Now a graphic artist living in Camarillo, Lewandowski spent her childhood in Malibu. Her parents, Jerry and Wanda, have called Malibu their home since the early 1980s.

“The opportunity for our collective of talented local artists to create these murals with the help of Woolsey Fire victims has been incredibly rewarding to me,” said Lewandowski. 

Lewandowski says she’s grateful to the festival, the park service and the Santa Monica Mountains Fund for allowing her to share this artistic creation and experience with the public. 

“I hope it was as healing to the festival visitors as it has been for me and my family,” she said.

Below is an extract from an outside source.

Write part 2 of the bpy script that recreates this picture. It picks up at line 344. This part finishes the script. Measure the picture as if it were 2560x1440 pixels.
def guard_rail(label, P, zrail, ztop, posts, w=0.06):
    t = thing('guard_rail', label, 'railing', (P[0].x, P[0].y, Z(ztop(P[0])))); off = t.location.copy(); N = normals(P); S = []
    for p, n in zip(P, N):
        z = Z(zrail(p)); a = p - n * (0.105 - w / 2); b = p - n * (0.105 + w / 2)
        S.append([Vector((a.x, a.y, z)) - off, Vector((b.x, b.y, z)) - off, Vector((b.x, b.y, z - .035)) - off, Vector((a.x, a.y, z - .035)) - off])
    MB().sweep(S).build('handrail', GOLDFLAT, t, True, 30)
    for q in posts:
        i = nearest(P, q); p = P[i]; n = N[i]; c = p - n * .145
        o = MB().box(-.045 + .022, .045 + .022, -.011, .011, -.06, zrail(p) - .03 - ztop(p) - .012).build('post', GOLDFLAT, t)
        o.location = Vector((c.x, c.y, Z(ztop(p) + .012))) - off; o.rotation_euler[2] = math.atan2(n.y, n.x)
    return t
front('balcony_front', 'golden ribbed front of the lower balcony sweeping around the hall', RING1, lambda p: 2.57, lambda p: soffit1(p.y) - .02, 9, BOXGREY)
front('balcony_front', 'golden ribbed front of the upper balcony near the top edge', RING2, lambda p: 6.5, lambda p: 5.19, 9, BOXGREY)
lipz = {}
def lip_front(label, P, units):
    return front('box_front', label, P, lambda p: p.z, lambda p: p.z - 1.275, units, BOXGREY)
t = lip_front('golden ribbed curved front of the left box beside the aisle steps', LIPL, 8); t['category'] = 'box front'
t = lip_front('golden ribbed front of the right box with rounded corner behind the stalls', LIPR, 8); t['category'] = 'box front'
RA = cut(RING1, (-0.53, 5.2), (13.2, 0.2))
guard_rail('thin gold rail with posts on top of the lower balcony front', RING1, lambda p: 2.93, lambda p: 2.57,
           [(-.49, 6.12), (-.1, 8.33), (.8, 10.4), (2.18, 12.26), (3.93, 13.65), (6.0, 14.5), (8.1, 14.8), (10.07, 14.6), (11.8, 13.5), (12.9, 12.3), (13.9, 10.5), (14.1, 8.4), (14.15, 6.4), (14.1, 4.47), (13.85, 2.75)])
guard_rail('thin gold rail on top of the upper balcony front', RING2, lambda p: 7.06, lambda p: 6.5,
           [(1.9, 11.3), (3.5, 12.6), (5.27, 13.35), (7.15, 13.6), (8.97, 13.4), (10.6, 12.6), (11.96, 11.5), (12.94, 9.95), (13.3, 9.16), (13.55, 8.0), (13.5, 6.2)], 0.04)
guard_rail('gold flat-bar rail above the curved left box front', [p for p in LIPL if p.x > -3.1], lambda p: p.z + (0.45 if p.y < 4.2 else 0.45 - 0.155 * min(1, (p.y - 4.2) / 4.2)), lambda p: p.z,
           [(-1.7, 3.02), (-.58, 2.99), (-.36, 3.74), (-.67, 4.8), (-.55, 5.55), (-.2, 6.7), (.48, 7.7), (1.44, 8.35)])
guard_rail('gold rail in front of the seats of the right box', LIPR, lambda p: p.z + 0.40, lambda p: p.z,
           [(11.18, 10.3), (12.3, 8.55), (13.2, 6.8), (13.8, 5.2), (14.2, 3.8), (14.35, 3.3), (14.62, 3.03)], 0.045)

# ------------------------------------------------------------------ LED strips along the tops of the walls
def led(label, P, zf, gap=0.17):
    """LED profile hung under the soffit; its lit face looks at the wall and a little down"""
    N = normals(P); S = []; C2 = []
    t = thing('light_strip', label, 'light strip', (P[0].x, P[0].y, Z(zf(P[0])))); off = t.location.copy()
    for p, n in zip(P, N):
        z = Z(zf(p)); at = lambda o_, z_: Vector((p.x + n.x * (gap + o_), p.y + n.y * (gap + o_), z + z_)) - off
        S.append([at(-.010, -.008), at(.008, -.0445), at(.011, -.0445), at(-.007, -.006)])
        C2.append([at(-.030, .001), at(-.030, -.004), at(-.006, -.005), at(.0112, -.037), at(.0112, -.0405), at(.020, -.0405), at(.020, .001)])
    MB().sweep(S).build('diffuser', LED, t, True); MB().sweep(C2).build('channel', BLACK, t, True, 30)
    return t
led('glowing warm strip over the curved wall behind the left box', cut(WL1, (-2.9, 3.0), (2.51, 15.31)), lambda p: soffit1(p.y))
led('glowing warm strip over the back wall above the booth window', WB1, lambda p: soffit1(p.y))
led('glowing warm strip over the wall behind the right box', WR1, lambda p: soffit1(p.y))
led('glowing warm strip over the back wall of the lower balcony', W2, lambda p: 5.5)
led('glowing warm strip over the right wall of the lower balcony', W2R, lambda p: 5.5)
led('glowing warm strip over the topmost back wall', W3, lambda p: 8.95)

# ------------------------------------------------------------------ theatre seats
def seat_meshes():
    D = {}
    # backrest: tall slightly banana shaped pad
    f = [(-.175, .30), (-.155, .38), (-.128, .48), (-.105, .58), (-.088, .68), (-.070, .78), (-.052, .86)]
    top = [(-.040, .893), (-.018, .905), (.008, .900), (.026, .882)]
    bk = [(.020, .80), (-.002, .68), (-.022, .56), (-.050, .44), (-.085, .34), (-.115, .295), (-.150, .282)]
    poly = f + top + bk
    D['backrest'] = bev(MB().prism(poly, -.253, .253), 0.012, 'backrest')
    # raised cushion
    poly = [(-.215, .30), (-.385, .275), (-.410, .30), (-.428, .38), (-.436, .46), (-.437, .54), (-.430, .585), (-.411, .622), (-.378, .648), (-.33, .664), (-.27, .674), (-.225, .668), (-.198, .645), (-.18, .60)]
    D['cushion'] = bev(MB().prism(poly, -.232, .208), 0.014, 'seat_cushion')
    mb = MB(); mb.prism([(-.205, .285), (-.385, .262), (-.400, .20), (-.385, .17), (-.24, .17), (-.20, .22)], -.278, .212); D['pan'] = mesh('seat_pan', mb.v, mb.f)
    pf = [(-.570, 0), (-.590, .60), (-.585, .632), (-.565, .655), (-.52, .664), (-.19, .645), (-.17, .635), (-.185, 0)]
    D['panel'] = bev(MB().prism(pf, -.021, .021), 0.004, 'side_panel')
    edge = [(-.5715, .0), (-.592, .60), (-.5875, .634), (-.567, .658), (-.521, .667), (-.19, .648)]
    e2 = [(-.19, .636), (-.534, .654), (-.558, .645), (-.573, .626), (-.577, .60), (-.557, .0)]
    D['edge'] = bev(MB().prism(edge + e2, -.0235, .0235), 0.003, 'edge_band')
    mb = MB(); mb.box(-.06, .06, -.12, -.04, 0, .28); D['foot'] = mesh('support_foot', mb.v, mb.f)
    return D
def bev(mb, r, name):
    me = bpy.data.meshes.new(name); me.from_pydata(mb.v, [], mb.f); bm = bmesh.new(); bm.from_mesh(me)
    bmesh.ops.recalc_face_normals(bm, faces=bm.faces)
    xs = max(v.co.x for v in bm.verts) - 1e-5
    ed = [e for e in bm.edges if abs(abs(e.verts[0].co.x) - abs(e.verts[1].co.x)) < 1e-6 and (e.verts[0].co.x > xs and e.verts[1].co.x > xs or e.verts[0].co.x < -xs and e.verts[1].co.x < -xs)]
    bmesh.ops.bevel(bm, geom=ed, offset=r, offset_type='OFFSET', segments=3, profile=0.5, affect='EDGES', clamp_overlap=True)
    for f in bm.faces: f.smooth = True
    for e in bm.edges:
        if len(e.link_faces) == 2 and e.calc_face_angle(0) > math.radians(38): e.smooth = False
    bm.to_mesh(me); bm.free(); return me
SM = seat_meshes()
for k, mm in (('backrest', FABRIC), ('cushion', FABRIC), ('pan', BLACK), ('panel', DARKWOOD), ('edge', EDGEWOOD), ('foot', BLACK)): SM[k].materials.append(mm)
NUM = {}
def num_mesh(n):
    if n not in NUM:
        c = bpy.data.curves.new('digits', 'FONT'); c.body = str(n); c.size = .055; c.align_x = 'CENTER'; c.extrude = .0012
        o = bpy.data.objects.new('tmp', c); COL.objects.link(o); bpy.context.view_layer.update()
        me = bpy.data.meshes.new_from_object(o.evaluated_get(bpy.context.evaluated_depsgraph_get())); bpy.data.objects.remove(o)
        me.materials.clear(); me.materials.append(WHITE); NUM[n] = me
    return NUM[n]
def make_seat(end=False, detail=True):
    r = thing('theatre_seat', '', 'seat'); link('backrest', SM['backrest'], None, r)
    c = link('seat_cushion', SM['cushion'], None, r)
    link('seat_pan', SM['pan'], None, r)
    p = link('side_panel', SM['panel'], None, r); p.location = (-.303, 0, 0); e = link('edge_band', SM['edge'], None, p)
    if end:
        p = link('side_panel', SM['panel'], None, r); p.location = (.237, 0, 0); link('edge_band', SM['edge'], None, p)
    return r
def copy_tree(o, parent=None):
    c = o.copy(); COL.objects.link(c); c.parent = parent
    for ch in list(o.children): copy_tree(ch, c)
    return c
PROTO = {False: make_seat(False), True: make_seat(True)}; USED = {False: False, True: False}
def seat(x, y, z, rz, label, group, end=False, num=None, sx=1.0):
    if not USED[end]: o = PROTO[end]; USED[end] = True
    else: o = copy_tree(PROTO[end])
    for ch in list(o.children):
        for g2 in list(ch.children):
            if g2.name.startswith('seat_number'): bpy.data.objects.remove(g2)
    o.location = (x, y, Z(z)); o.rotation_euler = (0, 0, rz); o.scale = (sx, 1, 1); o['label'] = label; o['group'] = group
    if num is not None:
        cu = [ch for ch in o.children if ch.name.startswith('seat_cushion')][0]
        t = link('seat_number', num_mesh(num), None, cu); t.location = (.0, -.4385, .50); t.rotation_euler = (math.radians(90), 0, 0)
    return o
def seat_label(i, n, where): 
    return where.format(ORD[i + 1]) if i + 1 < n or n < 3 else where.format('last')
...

Jenni Campbell, a Topanga Banjo • Fiddle Contest & Folk Festival committee member and chair of the Los Angeles Region Long-Term Recovery Group for the Woolsey Fire, said the artwork was an important addition to the program.

“Karena has been working tirelessly since the fire’s last flames went out to find ways to turn the tragedy our communities went through into something redemptive,” Campbell described. “And that’s exactly what her project has done and why we felt it was so important for us to make it part of our event at Paramount Ranch.”

Lewandowski cofounded the nonprofit art collective Come Together, along with Casey Campanella. 

“Art gives people a way to express themselves. Even coloring-in a mural can help people forget what they’ve lost for a short while,” Campanella said. 

Festival goers helped complete interactive murals, which will be auctioned off to help the Santa Monica Mountains Fund’s Road to Recovery.

“Collaboration is important. Sharing in an artistic experience is also healing. Life must go on,” Lewandowski said.

Meanwhile, back at the ranch and despite the threat of rain, the festival went ahead with more than 100 musicians competing in front of a large and enthusiastic audience. Two thousand four hundred people attended this year’s festival, down 50 percent compared to previous years but miraculous, considering the weather.

Campbell was delighted with the turnout and how the art installation was received at the festival. 

“We wanted to collaborate with people who recognized this community is still healing and that music and art bring us together,” the committee member reflected. “The healing is a long process. Right now, people are realizing that they aren’t healed. They are coming out of crisis mode and have been running on adrenaline trying to make it through every day. Now, they’re just recognizing that they are still hurting and they need to start processing what happened because they have been so busy focusing on just getting through each day.”

More than 3,000 people applied for help from FEMA (the Federal Emergency Management Administration) in LA County after the Woolsey Fire with over 700 homes lost. Campbell suffered damage to her Agoura Hills home but said she was luckier than her neighbors, who lost everything. 

“The fire jumped the 101 [Freeway] literally into our backyard,” she said. “The recovery is going to be a long process.”

It may be a long process but, as the 2,400 smiling faces at the Topanga Banjo • Fiddle Contest & Folk Festival and the new shoots on the burned trees at Paramount Ranch can attest, recovery has begun.